**RECORDED DATA:**
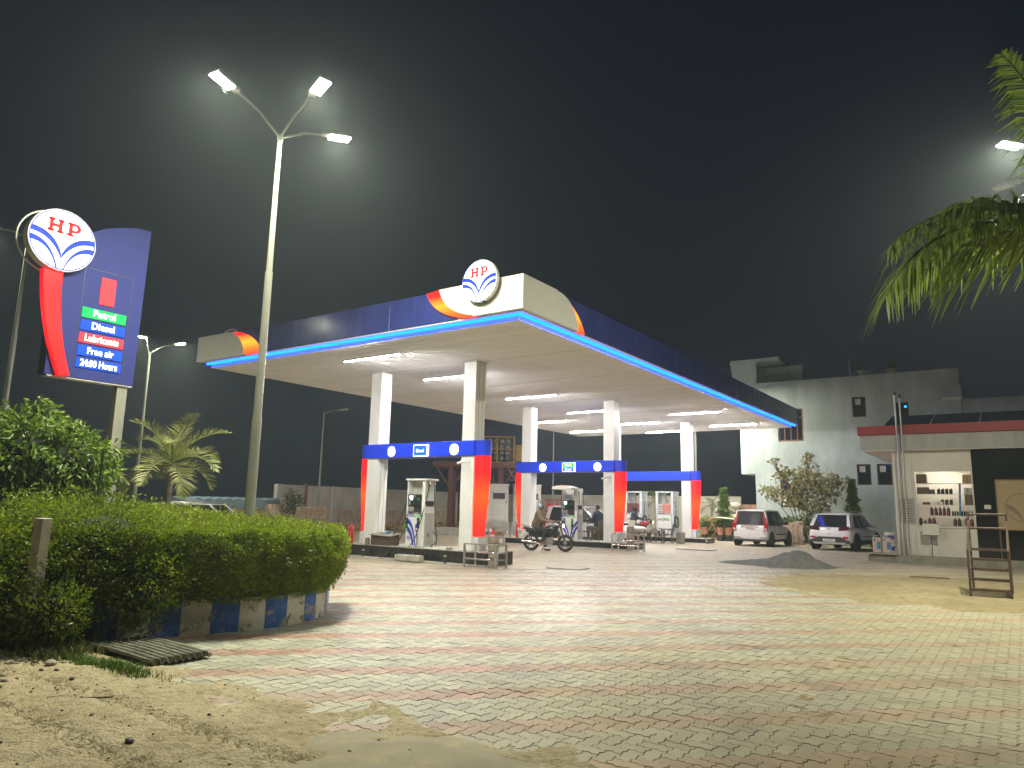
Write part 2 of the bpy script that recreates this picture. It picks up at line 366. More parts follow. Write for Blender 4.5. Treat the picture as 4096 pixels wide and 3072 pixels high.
mat('black_tile', (.018,.018,.018), .16, var=.3, scale=5)
mat('grout', (.33,.31,.26), .9, var=.2)
mat('steel', (.55,.53,.49), .25, metal=1., var=.15, scale=6)
mat('galv', (.42,.42,.40), .45, metal=.7, var=.2, scale=3)
mat('pole_paint', (.27,.27,.235), .45, metal=.25, var=.16, scale=4, streak=(3,3,.4))
mat('dark_metal', (.045,.043,.04), .5, metal=.4, var=.2)
mat('black_rubber', (.018,.018,.018), .55, var=.2)
mat('black_plastic', (.02,.02,.021), .35, var=.15)
mat('red_paint', (.50,.012,.014), .32, var=.12, scale=8)
mat('maroon_paint', (.20,.03,.03), .55, var=.25, scale=4)
mat('rust_red', (.15,.042,.034), .6, var=.3, scale=3)
mat('pink_paint', (.50,.17,.14), .6, var=.2)
mat('brown_metal', (.095,.062,.045), .55, metal=.2, var=.35, scale=5)
mat('brown_wood', (.15,.075,.04), .55, var=.3, scale=4, streak=(6,6,1))
mat('cardboard', (.30,.195,.10), .85, var=.15)
mat('dark_box', (.10,.072,.05), .75, var=.25)
mat('grey_wall', (.40,.45,.455), .85, var=.24, scale=.8, streak=(1,1,.45), bump=.25, bscale=14)
mat('boundary_plaster', (.50,.47,.43), .9, var=.22, scale=.7, bump=.3, bscale=8)
mat('boundary_base', (.52,.40,.30), .95, var=.45, scale=2.5, bump=.5, streak=(1,3.2,.5))
mat('shop_white', (.62,.575,.52), .7, var=.07, scale=2)
mat('shop_band', (.36,.355,.34), .7, var=.18, scale=1.5, streak=(2,2,.3))
mat('shop_red', (.26,.016,.024), .45, var=.1, scale=2)
mat('shop_dark', (.010,.011,.013), .12, var=.1)
mat('cream_board', (.34,.25,.14), .6, var=.1)
mat('cream_arc', (.20,.14,.085), .6, var=.0)
mat('paper', (.60,.58,.52), .8, var=.08)
mat('glass_dark', (.012,.013,.016), .07, var=.0, spec=.6)
mat('glass_clear', (.75,.8,.78), .03, var=0, trans=1.)
mat('car_white', (.78,.775,.765), .22, var=.02, coat=.8)
mat('car_glass', (.022,.026,.026), .05, var=.0, spec=.7)
mat('car_trim', (.022,.022,.023), .5, var=.1)
mat('tail_red', (.36,.008,.012), .15, var=.05)
mat('tail_dark', (.07,.008,.011), .15, var=.05)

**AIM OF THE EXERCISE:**
Using the data above, print every line exactly, omitting pictures.

**EXERCISE SOLUTION:**
Write part 2 of the bpy script that recreates this picture. It picks up at line 366. More parts follow. Write for Blender 4.5. Treat the picture as 4096 pixels wide and 3072 pixels high.
mat('black_tile', (.018,.018,.018), .16, var=.3, scale=5)
mat('grout', (.33,.31,.26), .9, var=.2)
mat('steel', (.55,.53,.49), .25, metal=1., var=.15, scale=6)
mat('galv', (.42,.42,.40), .45, metal=.7, var=.2, scale=3)
mat('pole_paint', (.27,.27,.235), .45, metal=.25, var=.16, scale=4, streak=(3,3,.4))
mat('dark_metal', (.045,.043,.04), .5, metal=.4, var=.2)
mat('black_rubber', (.018,.018,.018), .55, var=.2)
mat('black_plastic', (.02,.02,.021), .35, var=.15)
mat('red_paint', (.50,.012,.014), .32, var=.12, scale=8)
mat('maroon_paint', (.20,.03,.03), .55, var=.25, scale=4)
mat('rust_red', (.15,.042,.034), .6, var=.3, scale=3)
mat('pink_paint', (.50,.17,.14), .6, var=.2)
mat('brown_metal', (.095,.062,.045), .55, metal=.2, var=.35, scale=5)
mat('brown_wood', (.15,.075,.04), .55, var=.3, scale=4, streak=(6,6,1))
mat('cardboard', (.30,.195,.10), .85, var=.15)
mat('dark_box', (.10,.072,.05), .75, var=.25)
mat('grey_wall', (.40,.45,.455), .85, var=.24, scale=.8, streak=(1,1,.45), bump=.25, bscale=14)
mat('boundary_plaster', (.50,.47,.43), .9, var=.22, scale=.7, bump=.3, bscale=8)
mat('boundary_base', (.52,.40,.30), .95, var=.45, scale=2.5, bump=.5, streak=(1,3.2,.5))
mat('shop_white', (.62,.575,.52), .7, var=.07, scale=2)
mat('shop_band', (.36,.355,.34), .7, var=.18, scale=1.5, streak=(2,2,.3))
mat('shop_red', (.26,.016,.024), .45, var=.1, scale=2)
mat('shop_dark', (.010,.011,.013), .12, var=.1)
mat('cream_board', (.34,.25,.14), .6, var=.1)
mat('cream_arc', (.20,.14,.085), .6, var=.0)
mat('paper', (.60,.58,.52), .8, var=.08)
mat('glass_dark', (.012,.013,.016), .07, var=.0, spec=.6)
mat('glass_clear', (.75,.8,.78), .03, var=0, trans=1.)
mat('car_white', (.78,.775,.765), .22, var=.02, coat=.8)
mat('car_glass', (.022,.026,.026), .05, var=.0, spec=.7)
mat('car_trim', (.022,.022,.023), .5, var=.1)
mat('tail_red', (.36,.008,.012), .15, var=.05)
mat('tail_dark', (.07,.008,.011), .15, var=.05)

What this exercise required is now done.